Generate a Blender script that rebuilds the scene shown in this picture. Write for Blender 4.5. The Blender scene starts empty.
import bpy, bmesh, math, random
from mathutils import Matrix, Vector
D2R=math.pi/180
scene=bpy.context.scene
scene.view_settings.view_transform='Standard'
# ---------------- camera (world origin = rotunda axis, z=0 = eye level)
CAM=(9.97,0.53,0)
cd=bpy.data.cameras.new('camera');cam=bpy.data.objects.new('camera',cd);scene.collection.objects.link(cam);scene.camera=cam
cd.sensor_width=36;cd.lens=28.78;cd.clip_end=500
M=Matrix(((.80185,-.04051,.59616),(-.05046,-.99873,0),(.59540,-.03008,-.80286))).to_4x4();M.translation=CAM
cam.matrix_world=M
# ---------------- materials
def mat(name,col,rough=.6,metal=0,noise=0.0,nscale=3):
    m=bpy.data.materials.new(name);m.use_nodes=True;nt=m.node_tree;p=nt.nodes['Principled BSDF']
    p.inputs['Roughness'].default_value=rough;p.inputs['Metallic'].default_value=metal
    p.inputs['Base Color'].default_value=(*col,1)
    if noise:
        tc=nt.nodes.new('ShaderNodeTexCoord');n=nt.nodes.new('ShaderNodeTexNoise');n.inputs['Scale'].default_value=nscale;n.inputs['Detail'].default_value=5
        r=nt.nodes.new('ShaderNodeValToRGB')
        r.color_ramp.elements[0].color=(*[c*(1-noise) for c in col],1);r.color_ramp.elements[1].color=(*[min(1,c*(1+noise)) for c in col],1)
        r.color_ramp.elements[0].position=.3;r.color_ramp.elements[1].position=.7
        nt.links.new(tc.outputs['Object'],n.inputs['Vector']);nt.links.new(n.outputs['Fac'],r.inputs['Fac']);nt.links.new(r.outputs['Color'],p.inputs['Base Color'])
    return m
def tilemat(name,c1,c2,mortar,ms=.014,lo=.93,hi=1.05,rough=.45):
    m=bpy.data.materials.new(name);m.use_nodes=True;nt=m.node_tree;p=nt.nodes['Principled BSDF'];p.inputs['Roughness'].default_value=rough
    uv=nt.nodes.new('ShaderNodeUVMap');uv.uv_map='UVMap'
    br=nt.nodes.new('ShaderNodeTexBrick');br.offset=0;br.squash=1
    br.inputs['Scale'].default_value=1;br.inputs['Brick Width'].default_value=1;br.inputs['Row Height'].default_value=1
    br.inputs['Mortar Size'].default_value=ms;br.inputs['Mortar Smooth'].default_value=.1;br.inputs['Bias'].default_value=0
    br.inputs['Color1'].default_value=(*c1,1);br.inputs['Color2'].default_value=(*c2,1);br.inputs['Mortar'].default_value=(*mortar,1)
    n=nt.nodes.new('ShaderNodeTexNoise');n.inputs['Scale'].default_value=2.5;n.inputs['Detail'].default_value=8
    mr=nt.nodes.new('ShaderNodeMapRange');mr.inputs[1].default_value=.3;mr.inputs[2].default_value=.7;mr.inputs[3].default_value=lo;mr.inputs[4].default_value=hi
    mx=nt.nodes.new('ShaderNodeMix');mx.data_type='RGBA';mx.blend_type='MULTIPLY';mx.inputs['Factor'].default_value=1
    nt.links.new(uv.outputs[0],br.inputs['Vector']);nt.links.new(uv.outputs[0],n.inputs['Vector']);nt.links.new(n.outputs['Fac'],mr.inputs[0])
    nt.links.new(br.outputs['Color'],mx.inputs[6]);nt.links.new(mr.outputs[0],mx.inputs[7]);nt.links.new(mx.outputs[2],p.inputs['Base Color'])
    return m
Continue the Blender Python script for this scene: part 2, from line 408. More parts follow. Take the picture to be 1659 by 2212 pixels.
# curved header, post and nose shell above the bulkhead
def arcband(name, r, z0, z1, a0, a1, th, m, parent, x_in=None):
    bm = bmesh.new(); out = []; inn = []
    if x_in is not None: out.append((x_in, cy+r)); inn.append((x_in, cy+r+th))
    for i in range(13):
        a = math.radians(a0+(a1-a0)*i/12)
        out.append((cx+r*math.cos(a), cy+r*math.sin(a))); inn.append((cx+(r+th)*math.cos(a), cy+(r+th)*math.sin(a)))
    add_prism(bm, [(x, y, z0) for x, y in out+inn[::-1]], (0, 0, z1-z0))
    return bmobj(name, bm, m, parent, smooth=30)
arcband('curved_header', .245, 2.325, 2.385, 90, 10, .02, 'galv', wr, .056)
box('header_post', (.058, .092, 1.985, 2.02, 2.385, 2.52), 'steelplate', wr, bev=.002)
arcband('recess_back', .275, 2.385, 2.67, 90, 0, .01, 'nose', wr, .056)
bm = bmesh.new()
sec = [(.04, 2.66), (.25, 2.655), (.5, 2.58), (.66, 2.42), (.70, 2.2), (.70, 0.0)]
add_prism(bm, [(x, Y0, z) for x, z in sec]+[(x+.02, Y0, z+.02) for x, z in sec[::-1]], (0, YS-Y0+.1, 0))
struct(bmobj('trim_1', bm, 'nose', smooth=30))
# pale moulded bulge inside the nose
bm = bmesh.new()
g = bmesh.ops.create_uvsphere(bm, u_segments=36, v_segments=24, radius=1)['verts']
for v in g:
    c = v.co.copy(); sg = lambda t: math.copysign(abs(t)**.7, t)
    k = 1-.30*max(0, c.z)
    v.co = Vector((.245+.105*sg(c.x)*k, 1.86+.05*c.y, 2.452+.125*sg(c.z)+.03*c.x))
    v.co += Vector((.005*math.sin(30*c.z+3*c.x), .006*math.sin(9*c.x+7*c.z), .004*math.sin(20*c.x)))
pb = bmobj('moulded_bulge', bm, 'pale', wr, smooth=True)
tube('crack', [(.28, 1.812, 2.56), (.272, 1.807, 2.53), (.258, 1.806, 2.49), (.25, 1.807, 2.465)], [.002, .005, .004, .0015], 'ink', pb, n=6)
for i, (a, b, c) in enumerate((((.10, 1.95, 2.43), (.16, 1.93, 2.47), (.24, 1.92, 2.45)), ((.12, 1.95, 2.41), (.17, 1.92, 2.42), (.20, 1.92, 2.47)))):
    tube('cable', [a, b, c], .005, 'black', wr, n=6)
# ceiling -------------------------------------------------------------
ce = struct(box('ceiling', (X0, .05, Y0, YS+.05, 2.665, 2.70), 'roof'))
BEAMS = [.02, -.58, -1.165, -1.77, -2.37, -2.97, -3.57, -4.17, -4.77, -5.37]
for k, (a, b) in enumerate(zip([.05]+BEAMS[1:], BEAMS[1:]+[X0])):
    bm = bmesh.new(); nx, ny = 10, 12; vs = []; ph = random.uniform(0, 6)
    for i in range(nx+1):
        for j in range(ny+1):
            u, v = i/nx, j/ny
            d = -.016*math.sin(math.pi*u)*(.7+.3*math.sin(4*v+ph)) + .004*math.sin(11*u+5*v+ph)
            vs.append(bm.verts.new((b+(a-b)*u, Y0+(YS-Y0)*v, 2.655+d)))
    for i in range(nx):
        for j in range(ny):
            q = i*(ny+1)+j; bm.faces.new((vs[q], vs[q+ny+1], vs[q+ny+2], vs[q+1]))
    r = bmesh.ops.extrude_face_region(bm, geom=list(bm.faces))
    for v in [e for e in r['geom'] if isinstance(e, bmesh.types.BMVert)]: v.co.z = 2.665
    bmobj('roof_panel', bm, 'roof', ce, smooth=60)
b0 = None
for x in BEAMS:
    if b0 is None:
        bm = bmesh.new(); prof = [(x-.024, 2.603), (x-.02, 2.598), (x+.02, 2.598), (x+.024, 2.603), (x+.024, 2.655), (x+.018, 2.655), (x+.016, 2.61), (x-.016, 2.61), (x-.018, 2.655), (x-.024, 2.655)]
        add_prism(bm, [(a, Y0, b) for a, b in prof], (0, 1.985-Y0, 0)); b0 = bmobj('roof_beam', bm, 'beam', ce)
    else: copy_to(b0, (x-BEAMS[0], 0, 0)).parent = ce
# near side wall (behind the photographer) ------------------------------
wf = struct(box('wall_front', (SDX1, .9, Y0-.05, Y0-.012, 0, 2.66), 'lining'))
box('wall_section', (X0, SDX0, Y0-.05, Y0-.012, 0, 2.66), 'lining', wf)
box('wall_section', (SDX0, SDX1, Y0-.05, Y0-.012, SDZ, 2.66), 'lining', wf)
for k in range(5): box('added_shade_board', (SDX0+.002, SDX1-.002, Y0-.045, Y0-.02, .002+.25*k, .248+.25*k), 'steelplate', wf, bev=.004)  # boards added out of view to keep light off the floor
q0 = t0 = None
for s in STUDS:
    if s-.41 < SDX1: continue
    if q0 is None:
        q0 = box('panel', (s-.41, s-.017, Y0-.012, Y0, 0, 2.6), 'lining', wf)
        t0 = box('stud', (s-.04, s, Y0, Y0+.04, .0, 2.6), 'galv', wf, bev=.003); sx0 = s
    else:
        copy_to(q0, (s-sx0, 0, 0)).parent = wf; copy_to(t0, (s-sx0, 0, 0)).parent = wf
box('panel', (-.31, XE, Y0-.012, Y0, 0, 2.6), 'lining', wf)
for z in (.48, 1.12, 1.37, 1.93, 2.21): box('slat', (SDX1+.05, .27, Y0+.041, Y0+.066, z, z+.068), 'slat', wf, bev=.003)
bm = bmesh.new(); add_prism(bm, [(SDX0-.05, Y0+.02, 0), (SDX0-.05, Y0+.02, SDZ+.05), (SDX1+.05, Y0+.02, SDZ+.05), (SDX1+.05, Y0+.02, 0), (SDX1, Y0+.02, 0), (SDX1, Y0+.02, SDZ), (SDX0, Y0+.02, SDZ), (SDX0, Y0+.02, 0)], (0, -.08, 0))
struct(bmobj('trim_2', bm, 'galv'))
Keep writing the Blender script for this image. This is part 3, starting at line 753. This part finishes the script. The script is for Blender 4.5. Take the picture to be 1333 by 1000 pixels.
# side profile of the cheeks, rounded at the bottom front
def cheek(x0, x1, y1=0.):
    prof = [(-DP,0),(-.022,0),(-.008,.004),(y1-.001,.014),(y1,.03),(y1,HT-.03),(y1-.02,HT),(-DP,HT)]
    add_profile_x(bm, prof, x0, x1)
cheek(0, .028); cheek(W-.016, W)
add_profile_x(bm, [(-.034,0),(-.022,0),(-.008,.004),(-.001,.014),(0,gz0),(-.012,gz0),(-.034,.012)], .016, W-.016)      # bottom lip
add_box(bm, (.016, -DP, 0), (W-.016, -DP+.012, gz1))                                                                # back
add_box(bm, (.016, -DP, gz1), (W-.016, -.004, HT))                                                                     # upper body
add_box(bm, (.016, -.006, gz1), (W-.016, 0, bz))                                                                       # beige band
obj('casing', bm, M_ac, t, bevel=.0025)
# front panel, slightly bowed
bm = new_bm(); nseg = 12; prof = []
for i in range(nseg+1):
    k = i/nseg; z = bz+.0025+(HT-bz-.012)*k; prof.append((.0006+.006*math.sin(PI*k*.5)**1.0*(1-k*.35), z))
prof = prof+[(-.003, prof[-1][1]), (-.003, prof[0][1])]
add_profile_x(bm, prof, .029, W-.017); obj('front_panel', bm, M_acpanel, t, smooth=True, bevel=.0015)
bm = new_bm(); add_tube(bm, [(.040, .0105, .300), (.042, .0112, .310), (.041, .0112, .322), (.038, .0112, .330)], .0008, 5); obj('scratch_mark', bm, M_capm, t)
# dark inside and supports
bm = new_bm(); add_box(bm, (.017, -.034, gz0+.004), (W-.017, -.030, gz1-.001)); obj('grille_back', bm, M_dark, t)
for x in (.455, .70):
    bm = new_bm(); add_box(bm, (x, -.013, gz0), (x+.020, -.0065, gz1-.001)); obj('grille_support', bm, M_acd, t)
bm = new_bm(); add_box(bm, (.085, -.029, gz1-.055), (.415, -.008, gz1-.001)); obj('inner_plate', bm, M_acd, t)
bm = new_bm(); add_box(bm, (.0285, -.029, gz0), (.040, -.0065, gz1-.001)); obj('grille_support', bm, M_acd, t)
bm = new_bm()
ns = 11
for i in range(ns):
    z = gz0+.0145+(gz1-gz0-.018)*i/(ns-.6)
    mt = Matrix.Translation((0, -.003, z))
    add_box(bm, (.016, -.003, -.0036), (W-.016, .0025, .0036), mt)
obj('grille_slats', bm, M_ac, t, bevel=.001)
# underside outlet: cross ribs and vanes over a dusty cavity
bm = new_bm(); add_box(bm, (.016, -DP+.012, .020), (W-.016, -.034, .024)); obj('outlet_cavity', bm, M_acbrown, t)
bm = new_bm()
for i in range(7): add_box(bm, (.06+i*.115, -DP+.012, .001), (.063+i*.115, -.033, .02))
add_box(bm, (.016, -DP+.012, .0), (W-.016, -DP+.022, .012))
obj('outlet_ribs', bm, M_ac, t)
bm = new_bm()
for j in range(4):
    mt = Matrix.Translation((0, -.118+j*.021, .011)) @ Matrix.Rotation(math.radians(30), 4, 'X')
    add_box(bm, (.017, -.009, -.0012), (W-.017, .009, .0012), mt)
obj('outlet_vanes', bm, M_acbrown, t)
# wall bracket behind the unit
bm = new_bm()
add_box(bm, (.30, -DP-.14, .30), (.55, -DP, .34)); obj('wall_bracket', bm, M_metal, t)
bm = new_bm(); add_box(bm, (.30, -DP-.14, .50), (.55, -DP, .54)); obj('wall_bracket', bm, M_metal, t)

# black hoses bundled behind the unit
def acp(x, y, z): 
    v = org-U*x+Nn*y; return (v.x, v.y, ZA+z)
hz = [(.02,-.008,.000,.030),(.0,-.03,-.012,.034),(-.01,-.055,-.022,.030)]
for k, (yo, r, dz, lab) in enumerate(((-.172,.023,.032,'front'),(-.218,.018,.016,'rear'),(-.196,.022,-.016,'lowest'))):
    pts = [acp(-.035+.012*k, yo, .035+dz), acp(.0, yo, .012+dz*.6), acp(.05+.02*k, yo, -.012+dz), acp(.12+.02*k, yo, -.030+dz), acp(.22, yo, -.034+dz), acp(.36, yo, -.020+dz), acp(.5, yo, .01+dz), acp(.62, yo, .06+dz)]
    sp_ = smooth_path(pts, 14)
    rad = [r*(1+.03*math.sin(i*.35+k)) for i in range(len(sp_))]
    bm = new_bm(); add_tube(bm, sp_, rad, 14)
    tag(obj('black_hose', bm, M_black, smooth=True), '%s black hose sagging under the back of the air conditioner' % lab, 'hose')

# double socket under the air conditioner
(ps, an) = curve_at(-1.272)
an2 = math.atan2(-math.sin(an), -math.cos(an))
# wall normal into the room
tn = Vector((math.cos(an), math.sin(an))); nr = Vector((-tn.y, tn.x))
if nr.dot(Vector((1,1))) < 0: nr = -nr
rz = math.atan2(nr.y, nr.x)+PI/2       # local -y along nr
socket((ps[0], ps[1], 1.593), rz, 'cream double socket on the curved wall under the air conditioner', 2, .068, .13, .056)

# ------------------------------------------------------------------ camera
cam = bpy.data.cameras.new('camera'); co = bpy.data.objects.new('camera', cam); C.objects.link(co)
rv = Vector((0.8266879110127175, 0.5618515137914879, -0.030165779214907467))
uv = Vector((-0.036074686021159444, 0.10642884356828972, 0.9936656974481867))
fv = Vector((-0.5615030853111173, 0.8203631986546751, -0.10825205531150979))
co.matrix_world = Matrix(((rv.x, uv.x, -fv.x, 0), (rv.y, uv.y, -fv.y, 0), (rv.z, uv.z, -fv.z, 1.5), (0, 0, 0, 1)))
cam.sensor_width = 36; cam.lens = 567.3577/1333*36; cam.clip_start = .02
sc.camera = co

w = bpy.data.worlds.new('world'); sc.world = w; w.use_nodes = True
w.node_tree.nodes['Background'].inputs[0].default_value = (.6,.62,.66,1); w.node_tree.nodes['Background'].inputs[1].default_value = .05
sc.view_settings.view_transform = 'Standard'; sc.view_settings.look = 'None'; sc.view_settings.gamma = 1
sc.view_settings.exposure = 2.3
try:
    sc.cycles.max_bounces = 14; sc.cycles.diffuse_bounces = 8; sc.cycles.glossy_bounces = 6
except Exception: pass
◆ ◆ ◆ ◆ ◆ ◆ ◆
_Problem statement_.
Pick each line holding the word "this" out of the listing.

_Finished task_.
Generate a Blender script that rebuilds the scene shown in this picture. Write for Blender 4.5. The Blender scene starts empty.
Continue the Blender Python script for this scene: part 2, from line 408. More parts follow. Take the picture to be 1659 by 2212 pixels.
Keep writing the Blender script for this image. This is part 3, starting at line 753. This part finishes the script. The script is for Blender 4.5. Take the picture to be 1333 by 1000 pixels.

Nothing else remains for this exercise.